Ah, authentic. It's a word endlessly evoked in Arts scholarhip (half my thesis is based on it), but when push comes to shove, it doesn't actually mean anything. Neither does 'cool.' They're both ideas, or states of being which, as soon as they are examined, are destroyed. They're mirages that seem solid until you step close enough to realise that they're ideas without a core. Cool people are always completely uninterested in the cultural cues that make them cool - take Tom Waits. He is at his coolest when he is drunk out of his mind, chuckling at the panicked confusion of an interviewer. Genuine cool never (or rarely enough, at least), arises from the desire to be cool. If you have to ask whether you're being cool, you're not.

So too with authenticity. The authentic doesn't fret over whether it is true, or natural, or organic, it just is.

So hipsterdom starts life with a profound disadvantage, inasmuch as the greater the fervour with which authenticity and 'coolness' are pursued, the further and faster they slip from reach.

But please don't think I'm merely pontificating on this issue without any subjective insight. I get it. God, I get it. If I could pick a subculture to belong to, it'd be the Beatniks. I long to wear dark glasses, a beret and a bob, snap my fingers at poetry slams and call everyone 'cat' and 'daddy-o.' I would love to be surrounded by people discovering Kerouac and Ginsberg for the first time, and realising that literature can be raw and painful, and can wrench parts of you which you'd 'til then considered forever private. I itch to speak a patois designed to designate inclusion, intellectual breadth and artistic sensibility.

But I can't.

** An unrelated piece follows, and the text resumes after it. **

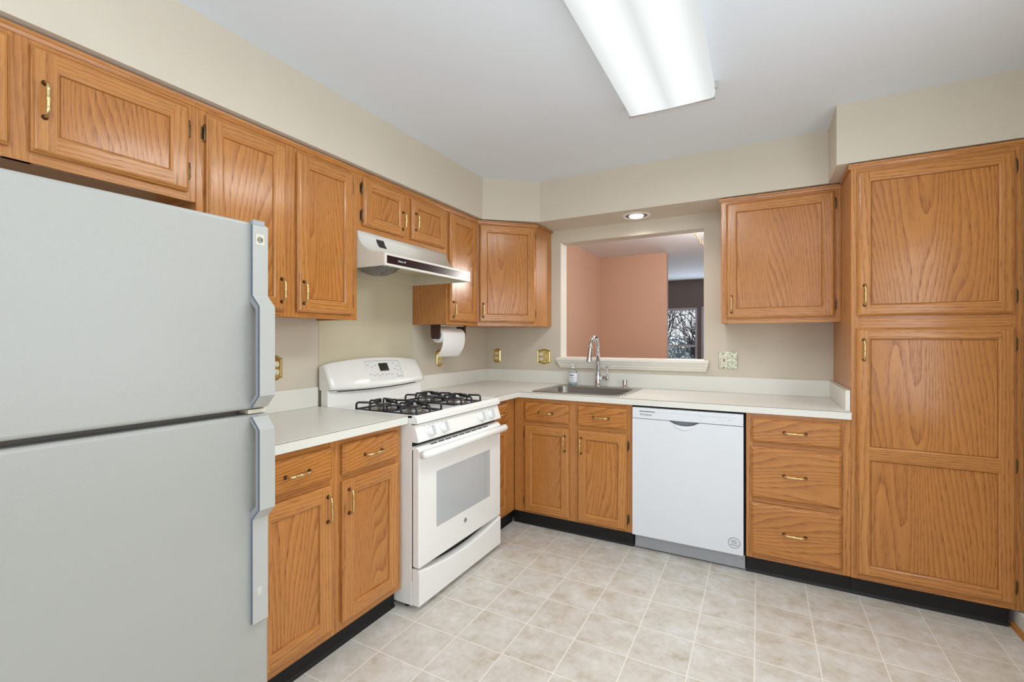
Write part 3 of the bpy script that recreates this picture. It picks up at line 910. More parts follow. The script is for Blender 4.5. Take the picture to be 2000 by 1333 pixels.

Because the moment I'd cross my legs nonchalantly, and rhyme a few too many words in a sentence, I'd draw eye-rolls and sneering glances like moths to the flame of my affectation.

It's a pity, really, that our contemporary youth culture is so accepting of purposeful aberration. Part of me wishes for the 50s, with its clearly defined mainstream, where all it took to shock and rebel was a haircut and some slightly too tight pants. Our youth culture now is a panoply of mainstreams, and we're running out of behemoths to rage against.

We are so saturated with culture that we feel like heathen. It's like those moments when it gets so loud that it's almost like silence. And the millions of middle-class youngsters who've replaced anarchy with apathy, whose feet have lost the pull of the undertow that anchors them to the drive, passion and flash-paper energy they imagine their forebears to have possessed - it's hardly surprising that they launch themselves so desperately on the books, the records, the ideas that last longer than they can. A novel weighs much more than its pages - it carries the gravity of generations who knew more, thought deeper and spoke more beautifully than we ever could.

That's where the constantly backward (and bookward) referencing of hipster culture comes from, I think - the vests, the winklepickers, the thoughtful moustaches and the hoarding of classic literature - it's not just a reaching for the physical stylings of the scholars of old, it's a longing for an age of something solid and true, and what greater constant is there than thought? In this age of sound-bites, where unfathomable tonnes of text are spewed at and from the internet, we are showered constantly with words, and it renders us strangely inarticulate. So there is a great comfort in turning a page in a book and discovering there, clean, succinct, and piercing, the words we cannot find.

Plus, daddy-o, it makes us look really, like, real.